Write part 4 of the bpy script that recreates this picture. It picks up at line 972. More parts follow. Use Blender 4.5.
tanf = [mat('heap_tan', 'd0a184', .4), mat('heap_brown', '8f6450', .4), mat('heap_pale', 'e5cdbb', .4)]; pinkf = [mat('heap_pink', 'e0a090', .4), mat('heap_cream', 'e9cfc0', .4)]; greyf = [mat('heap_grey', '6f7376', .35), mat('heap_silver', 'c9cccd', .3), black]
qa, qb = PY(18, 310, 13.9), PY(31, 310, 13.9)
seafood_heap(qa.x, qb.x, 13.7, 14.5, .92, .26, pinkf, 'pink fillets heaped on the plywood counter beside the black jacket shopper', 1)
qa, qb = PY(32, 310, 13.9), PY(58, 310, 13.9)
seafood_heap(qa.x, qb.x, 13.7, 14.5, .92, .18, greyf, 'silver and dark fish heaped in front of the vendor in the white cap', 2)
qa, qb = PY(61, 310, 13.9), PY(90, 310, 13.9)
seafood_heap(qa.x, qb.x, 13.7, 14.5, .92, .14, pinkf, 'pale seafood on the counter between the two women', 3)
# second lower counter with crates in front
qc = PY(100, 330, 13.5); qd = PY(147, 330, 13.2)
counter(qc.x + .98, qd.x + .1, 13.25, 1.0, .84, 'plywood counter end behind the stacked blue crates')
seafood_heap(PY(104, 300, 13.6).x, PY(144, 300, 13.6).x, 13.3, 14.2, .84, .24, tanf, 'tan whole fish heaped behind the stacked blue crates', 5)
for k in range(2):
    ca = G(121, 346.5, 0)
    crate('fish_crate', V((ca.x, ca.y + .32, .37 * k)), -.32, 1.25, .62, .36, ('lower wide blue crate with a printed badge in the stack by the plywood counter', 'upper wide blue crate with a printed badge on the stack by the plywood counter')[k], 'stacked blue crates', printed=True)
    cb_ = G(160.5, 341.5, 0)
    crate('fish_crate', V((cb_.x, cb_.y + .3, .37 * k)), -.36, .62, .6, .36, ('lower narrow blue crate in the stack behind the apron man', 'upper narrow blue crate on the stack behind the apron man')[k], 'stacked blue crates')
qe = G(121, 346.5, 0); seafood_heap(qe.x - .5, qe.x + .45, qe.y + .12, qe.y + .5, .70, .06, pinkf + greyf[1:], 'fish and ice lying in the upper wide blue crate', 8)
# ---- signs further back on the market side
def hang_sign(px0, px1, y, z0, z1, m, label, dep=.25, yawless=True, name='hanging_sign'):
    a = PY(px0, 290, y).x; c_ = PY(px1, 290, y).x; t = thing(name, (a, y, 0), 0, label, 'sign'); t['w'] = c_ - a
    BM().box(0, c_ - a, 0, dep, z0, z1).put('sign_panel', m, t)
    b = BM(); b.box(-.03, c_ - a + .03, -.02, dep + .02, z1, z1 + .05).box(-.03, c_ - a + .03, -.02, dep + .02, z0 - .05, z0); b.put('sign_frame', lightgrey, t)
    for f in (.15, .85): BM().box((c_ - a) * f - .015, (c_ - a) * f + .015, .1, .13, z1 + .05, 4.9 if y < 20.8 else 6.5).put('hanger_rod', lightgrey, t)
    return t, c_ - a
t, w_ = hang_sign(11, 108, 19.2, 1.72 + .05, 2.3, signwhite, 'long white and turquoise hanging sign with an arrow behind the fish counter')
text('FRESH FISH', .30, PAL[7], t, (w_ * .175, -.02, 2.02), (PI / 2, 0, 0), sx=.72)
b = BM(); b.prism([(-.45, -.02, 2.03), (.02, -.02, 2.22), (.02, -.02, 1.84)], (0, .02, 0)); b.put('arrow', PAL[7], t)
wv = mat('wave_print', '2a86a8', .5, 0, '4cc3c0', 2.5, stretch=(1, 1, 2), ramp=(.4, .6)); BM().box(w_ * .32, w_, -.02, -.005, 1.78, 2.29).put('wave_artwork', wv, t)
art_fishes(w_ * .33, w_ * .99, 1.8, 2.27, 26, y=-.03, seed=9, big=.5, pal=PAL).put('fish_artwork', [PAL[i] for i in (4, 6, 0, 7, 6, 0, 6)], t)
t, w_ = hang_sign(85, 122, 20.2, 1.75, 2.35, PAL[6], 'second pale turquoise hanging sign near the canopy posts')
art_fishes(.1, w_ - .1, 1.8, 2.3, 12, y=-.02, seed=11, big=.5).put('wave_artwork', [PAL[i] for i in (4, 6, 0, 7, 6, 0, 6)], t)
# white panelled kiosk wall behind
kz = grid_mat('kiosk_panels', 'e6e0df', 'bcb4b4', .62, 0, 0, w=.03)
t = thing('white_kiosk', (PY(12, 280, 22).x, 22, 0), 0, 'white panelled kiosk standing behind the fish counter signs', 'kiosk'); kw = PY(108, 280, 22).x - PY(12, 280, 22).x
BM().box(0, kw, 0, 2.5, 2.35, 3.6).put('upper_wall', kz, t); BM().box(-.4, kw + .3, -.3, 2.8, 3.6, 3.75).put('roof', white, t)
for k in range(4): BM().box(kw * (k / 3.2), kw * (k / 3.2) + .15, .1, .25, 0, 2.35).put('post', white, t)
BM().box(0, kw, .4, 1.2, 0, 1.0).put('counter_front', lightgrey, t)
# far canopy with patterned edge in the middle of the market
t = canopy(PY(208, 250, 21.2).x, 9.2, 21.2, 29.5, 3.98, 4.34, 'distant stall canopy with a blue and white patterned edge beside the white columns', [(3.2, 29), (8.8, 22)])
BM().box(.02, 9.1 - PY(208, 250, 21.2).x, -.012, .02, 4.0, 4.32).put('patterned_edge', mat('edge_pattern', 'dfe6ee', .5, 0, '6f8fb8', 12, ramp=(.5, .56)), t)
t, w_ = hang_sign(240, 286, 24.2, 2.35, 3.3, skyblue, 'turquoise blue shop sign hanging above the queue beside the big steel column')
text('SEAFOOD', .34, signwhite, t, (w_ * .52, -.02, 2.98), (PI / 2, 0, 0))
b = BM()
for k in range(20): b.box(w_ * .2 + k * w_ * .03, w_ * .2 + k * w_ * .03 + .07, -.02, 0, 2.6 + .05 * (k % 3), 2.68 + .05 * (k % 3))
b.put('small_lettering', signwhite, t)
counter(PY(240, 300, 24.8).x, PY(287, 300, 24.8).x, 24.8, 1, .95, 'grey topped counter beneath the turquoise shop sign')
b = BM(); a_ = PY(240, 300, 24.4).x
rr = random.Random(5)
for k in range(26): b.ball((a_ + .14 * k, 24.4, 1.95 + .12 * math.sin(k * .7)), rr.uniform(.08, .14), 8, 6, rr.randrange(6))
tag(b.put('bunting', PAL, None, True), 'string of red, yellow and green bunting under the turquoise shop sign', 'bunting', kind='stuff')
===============
Write out every line exactly as it stands.

Write part 4 of the bpy script that recreates this picture. It picks up at line 972. More parts follow. Use Blender 4.5.
tanf = [mat('heap_tan', 'd0a184', .4), mat('heap_brown', '8f6450', .4), mat('heap_pale', 'e5cdbb', .4)]; pinkf = [mat('heap_pink', 'e0a090', .4), mat('heap_cream', 'e9cfc0', .4)]; greyf = [mat('heap_grey', '6f7376', .35), mat('heap_silver', 'c9cccd', .3), black]
qa, qb = PY(18, 310, 13.9), PY(31, 310, 13.9)
seafood_heap(qa.x, qb.x, 13.7, 14.5, .92, .26, pinkf, 'pink fillets heaped on the plywood counter beside the black jacket shopper', 1)
qa, qb = PY(32, 310, 13.9), PY(58, 310, 13.9)
seafood_heap(qa.x, qb.x, 13.7, 14.5, .92, .18, greyf, 'silver and dark fish heaped in front of the vendor in the white cap', 2)
qa, qb = PY(61, 310, 13.9), PY(90, 310, 13.9)
seafood_heap(qa.x, qb.x, 13.7, 14.5, .92, .14, pinkf, 'pale seafood on the counter between the two women', 3)
# second lower counter with crates in front
qc = PY(100, 330, 13.5); qd = PY(147, 330, 13.2)
counter(qc.x + .98, qd.x + .1, 13.25, 1.0, .84, 'plywood counter end behind the stacked blue crates')
seafood_heap(PY(104, 300, 13.6).x, PY(144, 300, 13.6).x, 13.3, 14.2, .84, .24, tanf, 'tan whole fish heaped behind the stacked blue crates', 5)
for k in range(2):
    ca = G(121, 346.5, 0)
    crate('fish_crate', V((ca.x, ca.y + .32, .37 * k)), -.32, 1.25, .62, .36, ('lower wide blue crate with a printed badge in the stack by the plywood counter', 'upper wide blue crate with a printed badge on the stack by the plywood counter')[k], 'stacked blue crates', printed=True)
    cb_ = G(160.5, 341.5, 0)
    crate('fish_crate', V((cb_.x, cb_.y + .3, .37 * k)), -.36, .62, .6, .36, ('lower narrow blue crate in the stack behind the apron man', 'upper narrow blue crate on the stack behind the apron man')[k], 'stacked blue crates')
qe = G(121, 346.5, 0); seafood_heap(qe.x - .5, qe.x + .45, qe.y + .12, qe.y + .5, .70, .06, pinkf + greyf[1:], 'fish and ice lying in the upper wide blue crate', 8)
# ---- signs further back on the market side
def hang_sign(px0, px1, y, z0, z1, m, label, dep=.25, yawless=True, name='hanging_sign'):
    a = PY(px0, 290, y).x; c_ = PY(px1, 290, y).x; t = thing(name, (a, y, 0), 0, label, 'sign'); t['w'] = c_ - a
    BM().box(0, c_ - a, 0, dep, z0, z1).put('sign_panel', m, t)
    b = BM(); b.box(-.03, c_ - a + .03, -.02, dep + .02, z1, z1 + .05).box(-.03, c_ - a + .03, -.02, dep + .02, z0 - .05, z0); b.put('sign_frame', lightgrey, t)
    for f in (.15, .85): BM().box((c_ - a) * f - .015, (c_ - a) * f + .015, .1, .13, z1 + .05, 4.9 if y < 20.8 else 6.5).put('hanger_rod', lightgrey, t)
    return t, c_ - a
t, w_ = hang_sign(11, 108, 19.2, 1.72 + .05, 2.3, signwhite, 'long white and turquoise hanging sign with an arrow behind the fish counter')
text('FRESH FISH', .30, PAL[7], t, (w_ * .175, -.02, 2.02), (PI / 2, 0, 0), sx=.72)
b = BM(); b.prism([(-.45, -.02, 2.03), (.02, -.02, 2.22), (.02, -.02, 1.84)], (0, .02, 0)); b.put('arrow', PAL[7], t)
wv = mat('wave_print', '2a86a8', .5, 0, '4cc3c0', 2.5, stretch=(1, 1, 2), ramp=(.4, .6)); BM().box(w_ * .32, w_, -.02, -.005, 1.78, 2.29).put('wave_artwork', wv, t)
art_fishes(w_ * .33, w_ * .99, 1.8, 2.27, 26, y=-.03, seed=9, big=.5, pal=PAL).put('fish_artwork', [PAL[i] for i in (4, 6, 0, 7, 6, 0, 6)], t)
t, w_ = hang_sign(85, 122, 20.2, 1.75, 2.35, PAL[6], 'second pale turquoise hanging sign near the canopy posts')
art_fishes(.1, w_ - .1, 1.8, 2.3, 12, y=-.02, seed=11, big=.5).put('wave_artwork', [PAL[i] for i in (4, 6, 0, 7, 6, 0, 6)], t)
# white panelled kiosk wall behind
kz = grid_mat('kiosk_panels', 'e6e0df', 'bcb4b4', .62, 0, 0, w=.03)
t = thing('white_kiosk', (PY(12, 280, 22).x, 22, 0), 0, 'white panelled kiosk standing behind the fish counter signs', 'kiosk'); kw = PY(108, 280, 22).x - PY(12, 280, 22).x
BM().box(0, kw, 0, 2.5, 2.35, 3.6).put('upper_wall', kz, t); BM().box(-.4, kw + .3, -.3, 2.8, 3.6, 3.75).put('roof', white, t)
for k in range(4): BM().box(kw * (k / 3.2), kw * (k / 3.2) + .15, .1, .25, 0, 2.35).put('post', white, t)
BM().box(0, kw, .4, 1.2, 0, 1.0).put('counter_front', lightgrey, t)
# far canopy with patterned edge in the middle of the market
t = canopy(PY(208, 250, 21.2).x, 9.2, 21.2, 29.5, 3.98, 4.34, 'distant stall canopy with a blue and white patterned edge beside the white columns', [(3.2, 29), (8.8, 22)])
BM().box(.02, 9.1 - PY(208, 250, 21.2).x, -.012, .02, 4.0, 4.32).put('patterned_edge', mat('edge_pattern', 'dfe6ee', .5, 0, '6f8fb8', 12, ramp=(.5, .56)), t)
t, w_ = hang_sign(240, 286, 24.2, 2.35, 3.3, skyblue, 'turquoise blue shop sign hanging above the queue beside the big steel column')
text('SEAFOOD', .34, signwhite, t, (w_ * .52, -.02, 2.98), (PI / 2, 0, 0))
b = BM()
for k in range(20): b.box(w_ * .2 + k * w_ * .03, w_ * .2 + k * w_ * .03 + .07, -.02, 0, 2.6 + .05 * (k % 3), 2.68 + .05 * (k % 3))
b.put('small_lettering', signwhite, t)
counter(PY(240, 300, 24.8).x, PY(287, 300, 24.8).x, 24.8, 1, .95, 'grey topped counter beneath the turquoise shop sign')
b = BM(); a_ = PY(240, 300, 24.4).x
rr = random.Random(5)
for k in range(26): b.ball((a_ + .14 * k, 24.4, 1.95 + .12 * math.sin(k * .7)), rr.uniform(.08, .14), 8, 6, rr.randrange(6))
tag(b.put('bunting', PAL, None, True), 'string of red, yellow and green bunting under the turquoise shop sign', 'bunting', kind='stuff')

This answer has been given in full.